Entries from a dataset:
------------------------------------------------

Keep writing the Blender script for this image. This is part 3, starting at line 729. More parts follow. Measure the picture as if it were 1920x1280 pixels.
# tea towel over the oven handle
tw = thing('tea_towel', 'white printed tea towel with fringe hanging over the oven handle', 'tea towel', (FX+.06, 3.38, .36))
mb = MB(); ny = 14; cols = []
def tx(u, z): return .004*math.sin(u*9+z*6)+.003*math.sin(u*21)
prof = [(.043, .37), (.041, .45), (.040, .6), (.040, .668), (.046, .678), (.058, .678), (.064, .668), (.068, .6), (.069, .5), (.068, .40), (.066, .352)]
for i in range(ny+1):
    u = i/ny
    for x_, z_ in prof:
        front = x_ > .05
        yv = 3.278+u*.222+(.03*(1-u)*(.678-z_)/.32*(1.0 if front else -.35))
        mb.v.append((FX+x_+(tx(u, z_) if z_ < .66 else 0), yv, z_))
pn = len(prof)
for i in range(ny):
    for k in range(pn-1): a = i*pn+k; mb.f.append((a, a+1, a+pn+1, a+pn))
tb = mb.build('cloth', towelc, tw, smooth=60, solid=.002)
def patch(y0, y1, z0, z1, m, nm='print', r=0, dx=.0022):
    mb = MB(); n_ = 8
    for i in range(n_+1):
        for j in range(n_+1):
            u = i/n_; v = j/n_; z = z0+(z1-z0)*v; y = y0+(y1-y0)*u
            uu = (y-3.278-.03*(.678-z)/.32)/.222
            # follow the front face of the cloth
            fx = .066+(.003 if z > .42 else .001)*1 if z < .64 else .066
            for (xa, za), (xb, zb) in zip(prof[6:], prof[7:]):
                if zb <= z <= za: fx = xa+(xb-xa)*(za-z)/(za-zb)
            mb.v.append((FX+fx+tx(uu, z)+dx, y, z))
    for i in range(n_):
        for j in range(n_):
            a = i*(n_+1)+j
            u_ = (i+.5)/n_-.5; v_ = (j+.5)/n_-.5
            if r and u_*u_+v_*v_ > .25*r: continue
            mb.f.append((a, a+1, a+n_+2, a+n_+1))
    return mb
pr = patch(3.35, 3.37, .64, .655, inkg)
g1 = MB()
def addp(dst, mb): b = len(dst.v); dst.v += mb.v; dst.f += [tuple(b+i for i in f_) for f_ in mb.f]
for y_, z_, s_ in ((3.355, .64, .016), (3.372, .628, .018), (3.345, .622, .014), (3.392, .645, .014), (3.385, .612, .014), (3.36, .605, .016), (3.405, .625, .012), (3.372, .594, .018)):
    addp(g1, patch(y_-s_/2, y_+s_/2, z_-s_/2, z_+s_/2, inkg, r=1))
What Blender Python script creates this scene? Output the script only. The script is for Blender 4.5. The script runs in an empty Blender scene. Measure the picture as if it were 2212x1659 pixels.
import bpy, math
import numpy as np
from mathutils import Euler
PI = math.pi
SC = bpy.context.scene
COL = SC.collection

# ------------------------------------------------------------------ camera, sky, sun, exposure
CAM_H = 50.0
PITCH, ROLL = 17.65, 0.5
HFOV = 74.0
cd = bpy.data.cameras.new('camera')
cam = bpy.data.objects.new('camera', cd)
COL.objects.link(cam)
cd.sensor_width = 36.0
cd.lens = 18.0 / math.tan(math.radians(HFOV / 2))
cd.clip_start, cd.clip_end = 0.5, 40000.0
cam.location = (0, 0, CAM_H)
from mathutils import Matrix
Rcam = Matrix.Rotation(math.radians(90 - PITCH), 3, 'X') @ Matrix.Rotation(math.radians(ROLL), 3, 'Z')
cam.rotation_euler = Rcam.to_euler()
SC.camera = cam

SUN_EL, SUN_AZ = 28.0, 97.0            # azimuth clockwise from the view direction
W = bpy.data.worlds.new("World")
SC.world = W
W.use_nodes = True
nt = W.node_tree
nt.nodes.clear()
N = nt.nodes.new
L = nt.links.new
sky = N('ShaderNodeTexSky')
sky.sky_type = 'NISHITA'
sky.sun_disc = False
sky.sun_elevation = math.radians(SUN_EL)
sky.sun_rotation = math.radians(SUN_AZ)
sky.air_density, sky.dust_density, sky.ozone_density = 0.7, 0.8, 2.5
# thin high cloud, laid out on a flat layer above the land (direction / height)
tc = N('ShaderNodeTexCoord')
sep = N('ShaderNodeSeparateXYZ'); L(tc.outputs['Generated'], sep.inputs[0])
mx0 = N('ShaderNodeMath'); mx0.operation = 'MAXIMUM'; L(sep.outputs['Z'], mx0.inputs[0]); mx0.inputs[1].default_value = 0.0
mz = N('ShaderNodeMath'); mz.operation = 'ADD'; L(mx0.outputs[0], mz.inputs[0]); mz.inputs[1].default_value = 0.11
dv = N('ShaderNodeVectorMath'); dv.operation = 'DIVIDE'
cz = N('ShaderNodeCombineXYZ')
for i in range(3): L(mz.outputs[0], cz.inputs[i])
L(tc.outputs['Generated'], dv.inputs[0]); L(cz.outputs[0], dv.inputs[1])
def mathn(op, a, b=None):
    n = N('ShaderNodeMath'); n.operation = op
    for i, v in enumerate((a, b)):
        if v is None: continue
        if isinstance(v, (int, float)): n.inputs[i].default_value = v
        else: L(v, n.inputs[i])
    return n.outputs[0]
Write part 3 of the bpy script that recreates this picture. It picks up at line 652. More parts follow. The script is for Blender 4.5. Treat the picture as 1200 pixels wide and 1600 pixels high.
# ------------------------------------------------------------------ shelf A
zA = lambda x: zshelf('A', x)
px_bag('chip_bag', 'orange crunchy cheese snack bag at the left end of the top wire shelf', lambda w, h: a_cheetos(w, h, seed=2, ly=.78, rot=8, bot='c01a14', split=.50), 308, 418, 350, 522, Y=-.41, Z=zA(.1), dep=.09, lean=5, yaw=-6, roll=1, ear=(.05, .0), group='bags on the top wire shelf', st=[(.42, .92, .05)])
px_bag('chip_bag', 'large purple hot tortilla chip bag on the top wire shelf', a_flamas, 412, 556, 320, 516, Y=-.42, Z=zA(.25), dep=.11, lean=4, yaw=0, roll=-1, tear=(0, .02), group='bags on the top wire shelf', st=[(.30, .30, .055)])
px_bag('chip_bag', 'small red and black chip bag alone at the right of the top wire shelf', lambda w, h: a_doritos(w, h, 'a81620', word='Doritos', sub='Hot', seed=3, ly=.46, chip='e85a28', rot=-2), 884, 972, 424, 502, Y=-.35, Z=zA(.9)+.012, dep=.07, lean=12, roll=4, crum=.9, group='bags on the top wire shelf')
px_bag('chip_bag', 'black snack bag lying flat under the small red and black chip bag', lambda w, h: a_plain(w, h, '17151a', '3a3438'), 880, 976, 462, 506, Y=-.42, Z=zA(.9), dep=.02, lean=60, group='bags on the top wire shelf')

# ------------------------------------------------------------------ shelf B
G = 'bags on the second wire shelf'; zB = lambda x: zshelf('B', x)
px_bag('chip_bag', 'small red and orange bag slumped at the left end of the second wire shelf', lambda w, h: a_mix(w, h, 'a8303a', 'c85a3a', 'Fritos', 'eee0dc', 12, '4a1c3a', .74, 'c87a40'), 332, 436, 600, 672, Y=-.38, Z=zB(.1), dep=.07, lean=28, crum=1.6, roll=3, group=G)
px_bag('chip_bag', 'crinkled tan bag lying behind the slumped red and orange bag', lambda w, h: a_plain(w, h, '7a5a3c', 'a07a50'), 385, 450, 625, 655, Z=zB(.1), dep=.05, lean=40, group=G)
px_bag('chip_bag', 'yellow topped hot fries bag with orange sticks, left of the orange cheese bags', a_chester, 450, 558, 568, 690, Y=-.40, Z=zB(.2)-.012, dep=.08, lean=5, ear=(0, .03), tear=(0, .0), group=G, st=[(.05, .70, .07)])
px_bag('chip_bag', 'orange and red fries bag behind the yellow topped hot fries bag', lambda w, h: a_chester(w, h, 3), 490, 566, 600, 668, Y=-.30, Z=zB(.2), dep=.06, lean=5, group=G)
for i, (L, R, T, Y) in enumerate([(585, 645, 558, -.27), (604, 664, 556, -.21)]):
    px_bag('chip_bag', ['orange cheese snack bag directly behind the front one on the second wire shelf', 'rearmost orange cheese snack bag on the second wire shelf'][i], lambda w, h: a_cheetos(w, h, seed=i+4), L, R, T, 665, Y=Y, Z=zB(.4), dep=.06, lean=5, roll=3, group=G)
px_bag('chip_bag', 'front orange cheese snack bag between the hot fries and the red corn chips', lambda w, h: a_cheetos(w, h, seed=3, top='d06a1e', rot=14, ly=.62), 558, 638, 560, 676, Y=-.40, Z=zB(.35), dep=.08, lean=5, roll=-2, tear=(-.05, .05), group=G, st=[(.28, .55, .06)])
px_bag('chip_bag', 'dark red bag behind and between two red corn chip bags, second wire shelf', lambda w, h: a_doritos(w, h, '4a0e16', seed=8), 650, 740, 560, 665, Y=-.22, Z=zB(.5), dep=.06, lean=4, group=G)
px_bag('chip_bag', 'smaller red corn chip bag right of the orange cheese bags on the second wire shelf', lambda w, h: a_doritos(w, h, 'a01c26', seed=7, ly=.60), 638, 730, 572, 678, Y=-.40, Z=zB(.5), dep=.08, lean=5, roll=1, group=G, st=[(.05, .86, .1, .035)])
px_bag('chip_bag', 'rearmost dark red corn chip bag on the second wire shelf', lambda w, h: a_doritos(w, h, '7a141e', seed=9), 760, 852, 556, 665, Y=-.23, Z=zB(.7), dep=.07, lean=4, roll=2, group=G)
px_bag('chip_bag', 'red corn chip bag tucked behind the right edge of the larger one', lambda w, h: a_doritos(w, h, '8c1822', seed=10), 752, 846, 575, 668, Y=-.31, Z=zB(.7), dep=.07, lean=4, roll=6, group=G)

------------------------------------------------

Short problem
Give again, word for word, the lines of the listing, starting at its first line and ending with the line containing "addp(g1, patch(y_-s_/2, y_+s_/2, z_-s_/2, z_+s_/2, inkg, r=1))".

Solved problem
Keep writing the Blender script for this image. This is part 3, starting at line 729. More parts follow. Measure the picture as if it were 1920x1280 pixels.
# tea towel over the oven handle
tw = thing('tea_towel', 'white printed tea towel with fringe hanging over the oven handle', 'tea towel', (FX+.06, 3.38, .36))
mb = MB(); ny = 14; cols = []
def tx(u, z): return .004*math.sin(u*9+z*6)+.003*math.sin(u*21)
prof = [(.043, .37), (.041, .45), (.040, .6), (.040, .668), (.046, .678), (.058, .678), (.064, .668), (.068, .6), (.069, .5), (.068, .40), (.066, .352)]
for i in range(ny+1):
    u = i/ny
    for x_, z_ in prof:
        front = x_ > .05
        yv = 3.278+u*.222+(.03*(1-u)*(.678-z_)/.32*(1.0 if front else -.35))
        mb.v.append((FX+x_+(tx(u, z_) if z_ < .66 else 0), yv, z_))
pn = len(prof)
for i in range(ny):
    for k in range(pn-1): a = i*pn+k; mb.f.append((a, a+1, a+pn+1, a+pn))
tb = mb.build('cloth', towelc, tw, smooth=60, solid=.002)
def patch(y0, y1, z0, z1, m, nm='print', r=0, dx=.0022):
    mb = MB(); n_ = 8
    for i in range(n_+1):
        for j in range(n_+1):
            u = i/n_; v = j/n_; z = z0+(z1-z0)*v; y = y0+(y1-y0)*u
            uu = (y-3.278-.03*(.678-z)/.32)/.222
            # follow the front face of the cloth
            fx = .066+(.003 if z > .42 else .001)*1 if z < .64 else .066
            for (xa, za), (xb, zb) in zip(prof[6:], prof[7:]):
                if zb <= z <= za: fx = xa+(xb-xa)*(za-z)/(za-zb)
            mb.v.append((FX+fx+tx(uu, z)+dx, y, z))
    for i in range(n_):
        for j in range(n_):
            a = i*(n_+1)+j
            u_ = (i+.5)/n_-.5; v_ = (j+.5)/n_-.5
            if r and u_*u_+v_*v_ > .25*r: continue
            mb.f.append((a, a+1, a+n_+2, a+n_+1))
    return mb
pr = patch(3.35, 3.37, .64, .655, inkg)
g1 = MB()
def addp(dst, mb): b = len(dst.v); dst.v += mb.v; dst.f += [tuple(b+i for i in f_) for f_ in mb.f]
for y_, z_, s_ in ((3.355, .64, .016), (3.372, .628, .018), (3.345, .622, .014), (3.392, .645, .014), (3.385, .612, .014), (3.36, .605, .016), (3.405, .625, .012), (3.372, .594, .018)):
    addp(g1, patch(y_-s_/2, y_+s_/2, z_-s_/2, z_+s_/2, inkg, r=1))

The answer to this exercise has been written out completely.